[begin Information supplied]

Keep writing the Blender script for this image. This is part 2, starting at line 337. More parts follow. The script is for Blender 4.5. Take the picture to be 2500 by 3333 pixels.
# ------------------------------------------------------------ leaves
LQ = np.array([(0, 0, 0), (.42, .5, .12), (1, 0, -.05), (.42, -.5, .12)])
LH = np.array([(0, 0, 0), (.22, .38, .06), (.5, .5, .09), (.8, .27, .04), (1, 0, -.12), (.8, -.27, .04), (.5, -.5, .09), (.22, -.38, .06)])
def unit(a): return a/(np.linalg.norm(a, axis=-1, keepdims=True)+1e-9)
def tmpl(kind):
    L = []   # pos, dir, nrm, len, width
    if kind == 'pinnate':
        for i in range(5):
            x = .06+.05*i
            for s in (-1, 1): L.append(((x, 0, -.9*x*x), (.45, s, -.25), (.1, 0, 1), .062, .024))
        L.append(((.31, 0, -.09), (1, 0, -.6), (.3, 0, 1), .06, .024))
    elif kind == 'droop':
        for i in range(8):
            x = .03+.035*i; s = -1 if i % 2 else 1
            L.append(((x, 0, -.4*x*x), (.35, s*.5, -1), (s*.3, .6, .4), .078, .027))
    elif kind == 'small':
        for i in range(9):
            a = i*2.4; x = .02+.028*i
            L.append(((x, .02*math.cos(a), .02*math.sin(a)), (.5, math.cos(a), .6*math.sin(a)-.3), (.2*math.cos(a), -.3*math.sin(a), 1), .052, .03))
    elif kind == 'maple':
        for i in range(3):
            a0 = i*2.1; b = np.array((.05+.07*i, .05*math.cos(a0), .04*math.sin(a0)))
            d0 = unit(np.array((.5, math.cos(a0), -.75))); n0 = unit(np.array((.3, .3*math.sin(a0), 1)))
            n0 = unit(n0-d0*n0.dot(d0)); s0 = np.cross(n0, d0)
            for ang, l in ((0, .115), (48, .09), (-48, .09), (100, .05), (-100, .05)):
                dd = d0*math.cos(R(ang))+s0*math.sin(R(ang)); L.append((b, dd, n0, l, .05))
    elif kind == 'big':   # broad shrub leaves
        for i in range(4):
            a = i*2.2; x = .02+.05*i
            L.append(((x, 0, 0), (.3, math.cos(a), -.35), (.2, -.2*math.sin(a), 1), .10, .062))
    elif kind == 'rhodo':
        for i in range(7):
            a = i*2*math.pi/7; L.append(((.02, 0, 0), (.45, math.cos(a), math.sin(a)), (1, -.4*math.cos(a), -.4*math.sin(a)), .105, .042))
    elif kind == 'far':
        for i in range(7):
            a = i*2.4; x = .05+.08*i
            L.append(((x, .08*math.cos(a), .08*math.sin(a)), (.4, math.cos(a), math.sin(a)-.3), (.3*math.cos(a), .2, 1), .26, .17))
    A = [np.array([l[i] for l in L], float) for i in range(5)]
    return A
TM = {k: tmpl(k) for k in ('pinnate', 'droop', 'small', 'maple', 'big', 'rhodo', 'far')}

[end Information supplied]

*Aim of the exercise*
Reproduce the data in its entirety, matching each character.

*Solution for this problem*
Keep writing the Blender script for this image. This is part 2, starting at line 337. More parts follow. The script is for Blender 4.5. Take the picture to be 2500 by 3333 pixels.
# ------------------------------------------------------------ leaves
LQ = np.array([(0, 0, 0), (.42, .5, .12), (1, 0, -.05), (.42, -.5, .12)])
LH = np.array([(0, 0, 0), (.22, .38, .06), (.5, .5, .09), (.8, .27, .04), (1, 0, -.12), (.8, -.27, .04), (.5, -.5, .09), (.22, -.38, .06)])
def unit(a): return a/(np.linalg.norm(a, axis=-1, keepdims=True)+1e-9)
def tmpl(kind):
    L = []   # pos, dir, nrm, len, width
    if kind == 'pinnate':
        for i in range(5):
            x = .06+.05*i
            for s in (-1, 1): L.append(((x, 0, -.9*x*x), (.45, s, -.25), (.1, 0, 1), .062, .024))
        L.append(((.31, 0, -.09), (1, 0, -.6), (.3, 0, 1), .06, .024))
    elif kind == 'droop':
        for i in range(8):
            x = .03+.035*i; s = -1 if i % 2 else 1
            L.append(((x, 0, -.4*x*x), (.35, s*.5, -1), (s*.3, .6, .4), .078, .027))
    elif kind == 'small':
        for i in range(9):
            a = i*2.4; x = .02+.028*i
            L.append(((x, .02*math.cos(a), .02*math.sin(a)), (.5, math.cos(a), .6*math.sin(a)-.3), (.2*math.cos(a), -.3*math.sin(a), 1), .052, .03))
    elif kind == 'maple':
        for i in range(3):
            a0 = i*2.1; b = np.array((.05+.07*i, .05*math.cos(a0), .04*math.sin(a0)))
            d0 = unit(np.array((.5, math.cos(a0), -.75))); n0 = unit(np.array((.3, .3*math.sin(a0), 1)))
            n0 = unit(n0-d0*n0.dot(d0)); s0 = np.cross(n0, d0)
            for ang, l in ((0, .115), (48, .09), (-48, .09), (100, .05), (-100, .05)):
                dd = d0*math.cos(R(ang))+s0*math.sin(R(ang)); L.append((b, dd, n0, l, .05))
    elif kind == 'big':   # broad shrub leaves
        for i in range(4):
            a = i*2.2; x = .02+.05*i
            L.append(((x, 0, 0), (.3, math.cos(a), -.35), (.2, -.2*math.sin(a), 1), .10, .062))
    elif kind == 'rhodo':
        for i in range(7):
            a = i*2*math.pi/7; L.append(((.02, 0, 0), (.45, math.cos(a), math.sin(a)), (1, -.4*math.cos(a), -.4*math.sin(a)), .105, .042))
    elif kind == 'far':
        for i in range(7):
            a = i*2.4; x = .05+.08*i
            L.append(((x, .08*math.cos(a), .08*math.sin(a)), (.4, math.cos(a), math.sin(a)-.3), (.3*math.cos(a), .2, 1), .26, .17))
    A = [np.array([l[i] for l in L], float) for i in range(5)]
    return A
TM = {k: tmpl(k) for k in ('pinnate', 'droop', 'small', 'maple', 'big', 'rhodo', 'far')}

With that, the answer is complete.